Uno puede escribir de lo que sea mientras se haga responsable de lo dicho y asuma una postura consecuente en la deliberación pública. Se agradece, creo, cuando se plasman ideas originales, propias; lejos de los coros facciosos y fanáticos o de los grupos de interés. Se puede y se debe, niveles a parte, hablar de lo qué pasa en el mundo y de lo que ocurre en nuestro país; siempre habrá algo que decir y aportar. Las reflexiones públicas o publicadas son referencia y orientación, permiten comparar y, en algunos casos, esclarecer la coyuntura, el rumbo y las decisiones a tomar. Hay de todo en nuestro panorama, hay múltiples puntos de vista para nutrir a la colectividad. Es una apuesta democrática estimular el debate oral y escrito, lo cual supone saber e informarse para aportar algo que sea positivo y contribuya a la toma de posturas claras y sólidas. Sin conocimientos básicos es casi imposible opinar, votar y decidir. Por eso, la cultura y la Educación son pilares y motor de una sociedad fuerte, próspera y libre.
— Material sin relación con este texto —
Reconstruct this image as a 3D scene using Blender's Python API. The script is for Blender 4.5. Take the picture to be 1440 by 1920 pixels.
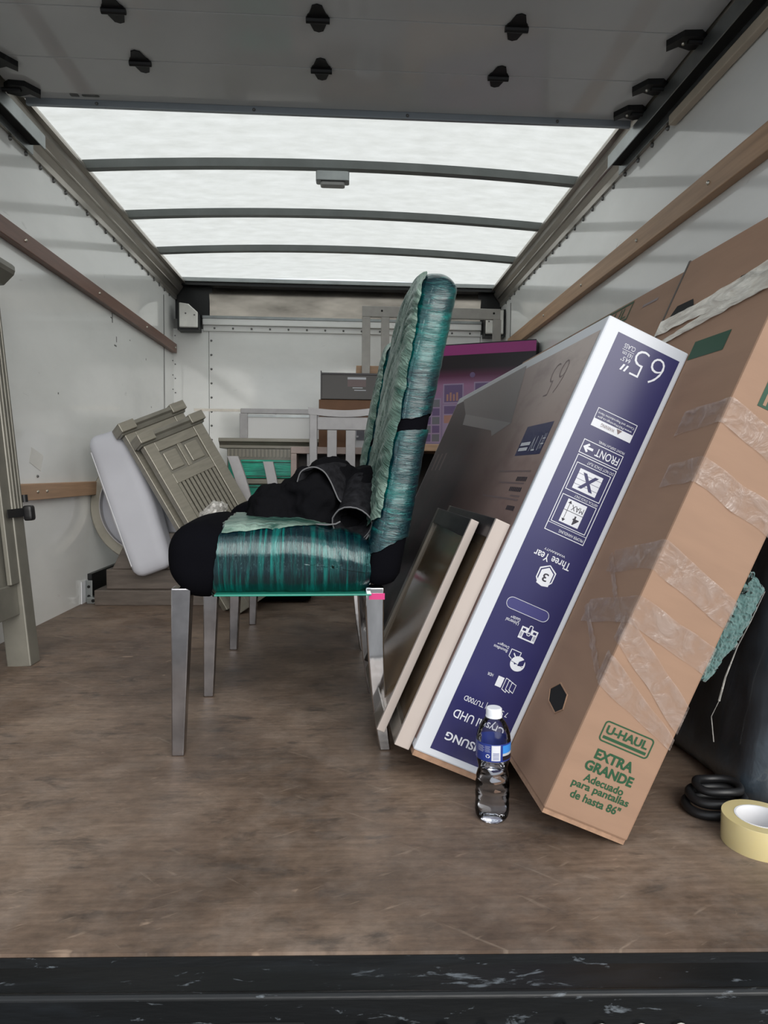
import bpy, bmesh, math, random
from mathutils import Vector, Matrix, noise
random.seed(7)
R = math.radians
for o in list(bpy.data.objects):
    bpy.data.objects.remove(o, do_unlink=True)
scene = bpy.context.scene
COL = scene.collection

# ------------------------------------------------------------------ camera
CAMPOS = Vector((0, 0, 0.63))
yaw, pitch, roll = R(3.0), R(3.4), R(-0.6)
fwd = Vector((math.sin(yaw)*math.cos(pitch), math.cos(yaw)*math.cos(pitch), -math.sin(pitch)))
rt = Vector((math.cos(yaw), -math.sin(yaw), 0))
up = rt.cross(fwd)
rt2 = rt*math.cos(roll) - up*math.sin(roll)
up2 = rt*math.sin(roll) + up*math.cos(roll)
cam_data = bpy.data.cameras.new('camera')
cam = bpy.data.objects.new('camera', cam_data)
COL.objects.link(cam)
mw = Matrix((rt2, up2, -fwd)).transposed().to_4x4()
mw.translation = CAMPOS
cam.matrix_world = mw
cam_data.sensor_fit = 'VERTICAL'
cam_data.sensor_height = 36.0
cam_data.lens = 1250.0/1920.0*36.0
cam_data.clip_start = 0.02
scene.camera = cam

# ------------------------------------------------------------------ world, added rear glow lamp, exposure
world = bpy.data.worlds.new('world')
scene.world = world
world.use_nodes = True
wn = world.node_tree
bg = wn.nodes['Background']
bg.inputs['Color'].default_value = (0.86, 0.93, 1.0, 1)
bg.inputs['Strength'].default_value = 0.60
rear_glow_data = bpy.data.lights.new('rear_glow', 'SUN')  # broad soft lamp added behind the camera for hazy sky glow
rear_glow_data.energy = 1.45
rear_glow_data.angle = R(50)
rear_glow_data.color = (1.0, 0.96, 0.9)
rear_glow = bpy.data.objects.new('rear_glow', rear_glow_data)
COL.objects.link(rear_glow)
rear_glow.rotation_euler = Vector((-0.32, 1.0, -0.50)).to_track_quat('-Z', 'Y').to_euler()
vs = scene.view_settings
vs.view_transform = 'Standard'
vs.look = 'None'
vs.exposure = 1.08
vs.gamma = 1.0
vs.use_curve_mapping = False

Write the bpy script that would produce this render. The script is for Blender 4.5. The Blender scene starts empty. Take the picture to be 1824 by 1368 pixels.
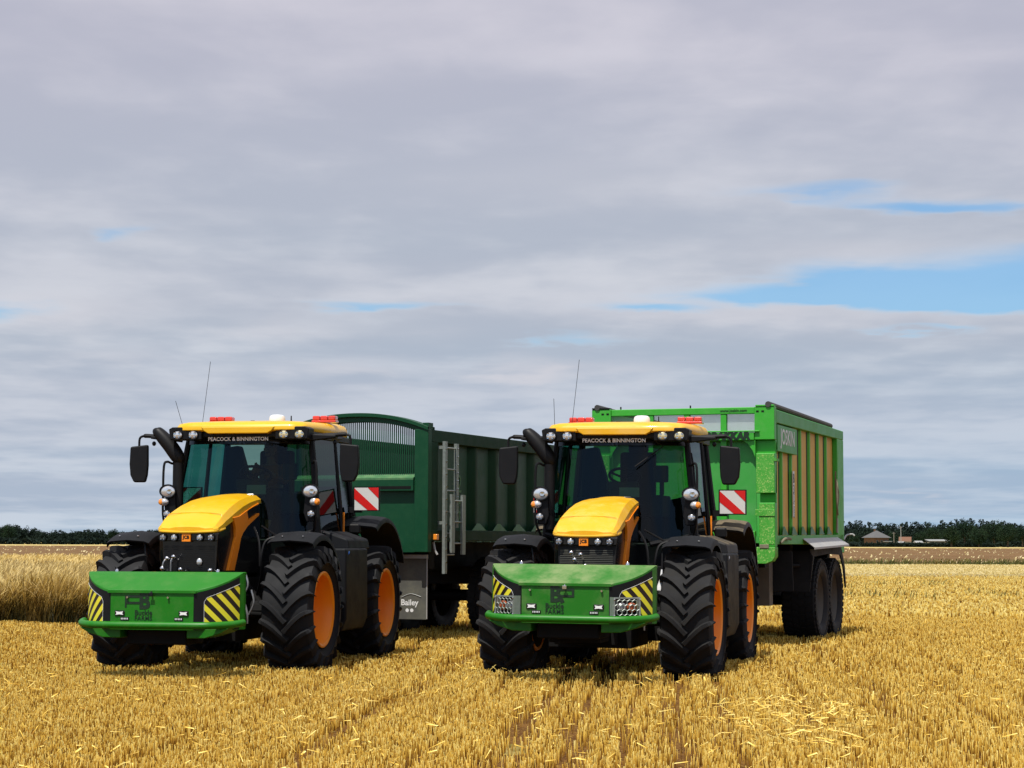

La disyuntiva de pasar de la teoría a la práctica es histórica y universal. La pura teoría es un mundo de confort que puede volverse fantasía, la pura práctica se vuelve mecánica y lleva al estancamiento. En la política, su práctica exclusivamente teórica conduce al rollo y al alejamiento de la realidad, mientras que su ejercicio meramente práctico se vuelve un activismo ineficaz. Recuerdo el poemínimo del gran Efraín Huerta: «teóricos de todo, militantes de nada». Es muy común la imagen de algunos grupos de café, de quienes se dice, peyorativamente, que componen y descomponen el mundo en unas horas. Lograr la síntesis y combinación de los dos polos, teoría y práctica, es un acto de calidad en cualquier campo de actividades pero más exigente en la política. La excepción sería el mundo de la literatura. En la administración pública y la actividad política es algo excepcional encontrar casos de figuras que combinen las dos cualidades y porten, además, credenciales intelectuales de origen. Es extraño ver a un intelectual o destacado académico inmerso en la política. Quien lo logra adquiere extraordinaria relevancia.
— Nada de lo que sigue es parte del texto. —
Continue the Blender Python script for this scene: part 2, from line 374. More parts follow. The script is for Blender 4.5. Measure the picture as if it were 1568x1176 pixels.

En México, hemos tenido o tenemos gente de la talla de Don Jesus Reyes Heroles y Porfirio Muñoz Ledo, hombres de letras y la academia que pudieron ocupar espacios públicos con niveles sobresalientes. De alguna manera también debe incluirse en esa exclusiva lista a José López Portillo. Hay más, por supuesto. En Latinoamérica destacan casos como los del escritor nicaragüense Sergio Ramírez, quien fue vicepresidente de esa sufrida republica centroamericana, y el de Mario Vargas Llosa, premio Nobel de literatura, que intentó ser presidente de Perú. Son nombres tan conocidos que ayudan a ilustrar la idea expresada sobre la disyuntiva y reto de los campos de la teoría y la práctica.
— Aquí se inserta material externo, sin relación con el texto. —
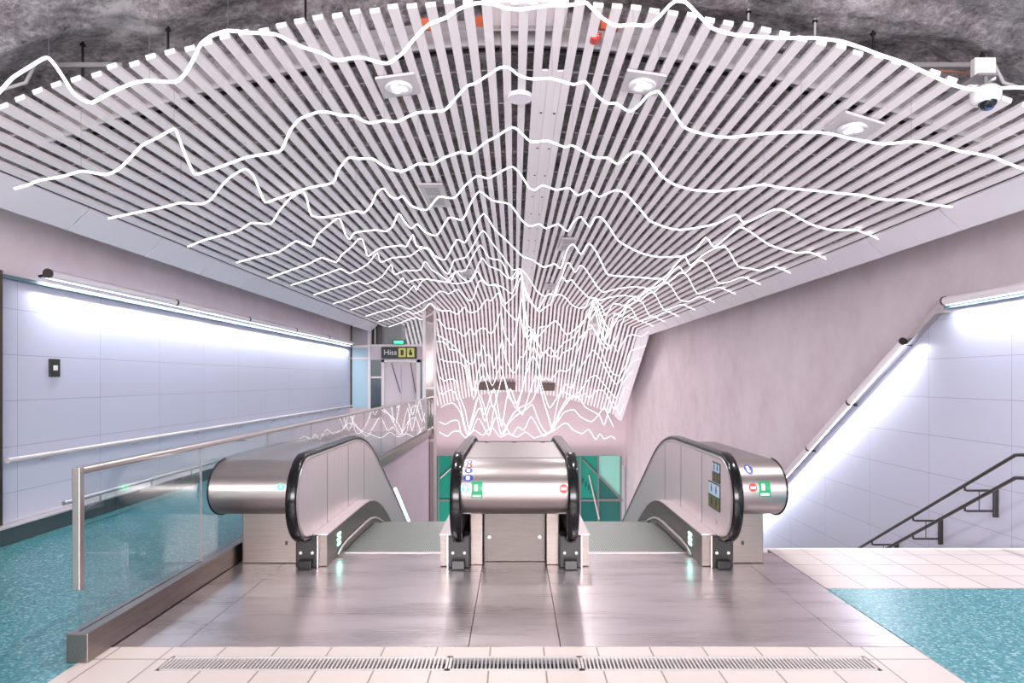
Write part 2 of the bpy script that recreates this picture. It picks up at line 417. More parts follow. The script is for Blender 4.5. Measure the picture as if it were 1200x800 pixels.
tag(o, 'pale ventilation duct end seen between the middle slats at the top edge', 'duct')

# threaded rods hanging from the rock
for px, y0, y1, lab in ((197, 18, 66, 'short dark rod hanging from the rock, second from the left'), (358, -8, 32, 'dark rod hanging from the rock left of the first lamp, cut by the top edge'),
                        (97, 68, 96, 'shortest dark rod from the rock at the far left'), (877, -8, 24, 'thin pale rod at the top edge above the right slats'),
                        (955, -8, 42, 'pale rod reaching the slats between two other rods on the right'), (1023, 16, 66, 'dark rod with a plate head, hanging right of the middle'),
                        (1151, 58, 98, 'short dark rod above the dome camera')):
    Y = 4.35; a = at(px, y0, Y); b = at(px, y1, Y)
    mb = MB(); mb.cyl((a.x, Y, rockz(a.x, Y)+0.03), (a.x, Y, b.z), 0.008, 8)
    r = tag(mb.build('ceiling_rod', M['grey'] if px in (877, 955) else M['black_plastic']), lab, 'rod', 'rods hanging from the rock')
    mb = MB(); mb.cyl((a.x, Y, rockz(a.x, Y)-0.03), (a.x, Y, rockz(a.x, Y)-0.018), 0.018, 10); mb.build('anchor_plate', M['black_plastic'], r)
# bracket frames of the tray at the two ends
for s, lab in ((-1, 'grey metal bracket with cables at the far left above the slat ends'), (1, 'grey metal bracket with cables at the far right above the dome camera')):
    e = tag(empty('tray_bracket', (s*3.2, 4.3, 3.55)), lab, 'bracket')
    x = s*2.62; z = 3.56
    mb = MB(); mb.box(min(x, x+s*.5), max(x, x+s*.5), 4.33, 4.37, z-.02, z+0.01); mb.build('channel', M['grey2'], e)
    mb = MB(); mb.tube([(x+s*.55, 4.3, z), (x+s*.62, 4.3, z-.14), (x+s*.82, 4.3, z-.2)], 0.012, 8); mb.build('conduit', M['grey'], e)
    if s > 0:
        mb = MB(); mb.tube([at(1075, 80, 4.6), at(1146, 87, 4.6)], 0.009, 8); mb.build('pipe', mat('rust_pipe', (150, 104, 88), .6), e)
        mb = MB(); mb.box(x+.42, x+.56, 4.28, 4.33, z-.13, z+.02); mb.build('terminal_box', M['white'], e, bevel=.006)
        mb = MB(); mb.box(x+.86, x+.98, 4.28, 4.33, z-.18, z-.03); mb.build('terminal_box', M['white'], e, bevel=.006)

# ------------------------------------------------------------------ lamps, disc, bell, camera in the ceiling
def spotlamp(px, py, lab, power, tilt=0, size=0.3):
    p = on_ceiling(px, py, 0.02); e = 0.01
    dz = (slatz(p.x+e)-slatz(p.x-e))/(2*e)
    root = empty('ceiling_spotlight', (p.x, p.y, p.z)); tag(root, lab, 'ceiling lamp', 'square lamps set in the slats')
    h = size/2
    mb = MB(); mb.box(p.x-h, p.x+h, p.y-h*1.15, p.y+h*1.15, p.z-0.012, p.z+0.008)
    for v in range(len(mb.v)): x, y_, z = mb.v[v]; mb.v[v] = (x, y_, z+dz*(x-p.x))
    mb.build('mounting_plate', M['lampplate'], root)
    mb = MB(); lathe(mb, (p.x, p.y, p.z), [(h*.74, -.008), (h*.72, -.03), (h*.66, -.038), (h*.5, -.028), (0.001, -.024)], 24); mb.build('lamp_ring', M['band'], root)
    mb = MB()
    for q in range(3):
        a = 2*PI*q/3; c = (p.x+h*0.26*math.cos(a), p.y+h*0.26*math.sin(a))
        mb.cyl((c[0], c[1], p.z-0.036), (c[0], c[1], p.z-0.026), h*0.21, 12)
    mb.build('lamp_lens', M['lamp_on'], root)
    if power:
        l = bpy.data.lights.new('lamp_or_fill_beam', 'SPOT'); l.energy = power; l.spot_size = math.radians(125); l.spot_blend = 0.6
        l.shadow_soft_size = 0.06; l.color = (1, 0.96, 0.95)
        o = bpy.data.objects.new('lamp_or_fill_beam', l); COL.objects.link(o); o.location = (p.x, p.y, p.z-0.07)
        o.parent = root; o.matrix_parent_inverse = Matrix.Translation(-root.location)
    return root
spotlamp(467, 100, 'square plate lamp shining in the slats at upper left', 135)
spotlamp(753, 97, 'square plate lamp shining in the slats to the right of the red alarm bell', 135)
spotlamp(1000, 148, 'square plate lamp nearest the dome camera', 75)
def plate_unit(px, py, size, lab):
    p = on_ceiling(px, py, 0.02); h = 0.14; v = 0.5
    r = tag(empty('ceiling_speaker', (p.x, p.y, p.z)), lab, 'ceiling fitting', 'dark square fittings set in the slats')
    dr = 0.577 if p.y > BEND else 0
    def b(x0, x1, y0, y1, z0, z1):
        m = MB().box(x0, x1, y0, y1, z0, z1)
        m.v = [(x, y, z-dr*(y-p.y)) for x, y, z in m.v]; return m
    b(p.x-h, p.x+h, p.y-v, p.y+v, p.z-0.014, p.z+0.006).build('mounting_plate', M['lampplate'], r)
    l = bpy.data.lights.new('lamp_or_fill_beam', 'SPOT'); l.energy = 130 if p.y < 19 else 60; l.spot_size = math.radians(160); l.spot_blend = 0.5  # fill spot added below an unlit plate to brighten walls and escalators
    l.shadow_soft_size = 0.12; l.color = (1, 0.96, 0.965)
    o = bpy.data.objects.new('lamp_or_fill_beam', l); COL.objects.link(o); o.location = (p.x, p.y, p.z-0.05)
    o.parent = r; o.matrix_parent_inverse = Matrix.Translation(-r.location)
    for yy_ in (-.25, .2): b(p.x-h*.6, p.x+h*.6, p.y+yy_-.16, p.y+yy_+.16, p.z-0.022, p.z-0.012).build('grille', M['grey'], r)
plate_unit(510, 229, 0.42, 'square grey plate set in the slats left of centre, nearest of the unlit fittings')
plate_unit(547, 320, 0.40, 'small grey plate deeper in the slats, left of the middle')
plate_unit(665, 286, 0.36, 'grey plate in the slats right of the middle')
plate_unit(645, 336, 0.40, 'grey plate behind the one right of the middle')
plate_unit(697, 380, 0.5, 'grey plate on the falling part of the slats at right')
p = on_ceiling(609, 114, 0.02)
mb = MB(); mb.tube([(p.x, p.y, p.z+0.02), (p.x, p.y, p.z-0.012), (p.x, p.y, p.z-0.018)], 0.105, 28)
r = tag(mb.build('ceiling_disc', M['band']), 'round flat disc under the slats in the middle of the ceiling', 'ceiling disc')
for sx, px0, px1 in ((0, 560, 604), (1, 634, 651)):
    a = on_ceiling(px0, 444, 0.0); b = on_ceiling(px1, 444, 0.0)
    mb = MB(); mb.box(a.x, b.x, 24.1, 24.55, 0, 0.04); mb.v = [(x, y, z+min(slatz(a.x), slatz(b.x))-0.577*(y-BEND)-0.055) for x, y, z in mb.v]
    tag(mb.build('access_hatch', M['brown']), ['wide brown hatch low on the falling slats, left', 'small brown hatch low on the falling slats, right'][sx], 'hatch')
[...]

Tener un grado académico es un logro profesional y distingue a quienes lo obtienen. Les abre una área especial en su campo y es garantía de conocimientos sobresalientes, especializados, en su actividad. Lo que no se puede considerar es que los Maestros y Doctores sirvan para todo y, menos, que por esos rangos estén aptos para incursionar en la administración pública, la política y la democracia. Transitar de la academia a la política supone construir puentes de oficio, reglas, trabajo en equipo, responsabilidades, decisiones y sentido común. No es fácil hacerlo. Ningún título lo garantiza. Son mundos muy distintos. Quien lo logra, se vuelve una figura de brillo y alcance infinito. En aspectos sencillos se observa la enorme dificultad de la coherencia democrática entre quienes escriben o enseñan sobre un mundo ideal, del deber ser, y su práctica concreta, de lo que es. En todos los niveles de Gobierno, sobre todo en lo municipal, se observan prácticas arcaicas, facciosas y antidemocráticas que no hacen honor a quienes se presentan con credenciales académicas y universitarias. Para hacer eso, lo de siempre, no se necesita nivel mayor de estudios ni proclamas de regeneración de algo. Siempre tendrán oportunidad de hacer algo mejor. O confirmarán que no pudieron construir los puentes indispensables entre la teoría y la práctica.

Recadito: lo peor de la ignorancia y soberbia es creer que no tendrán consecuencias.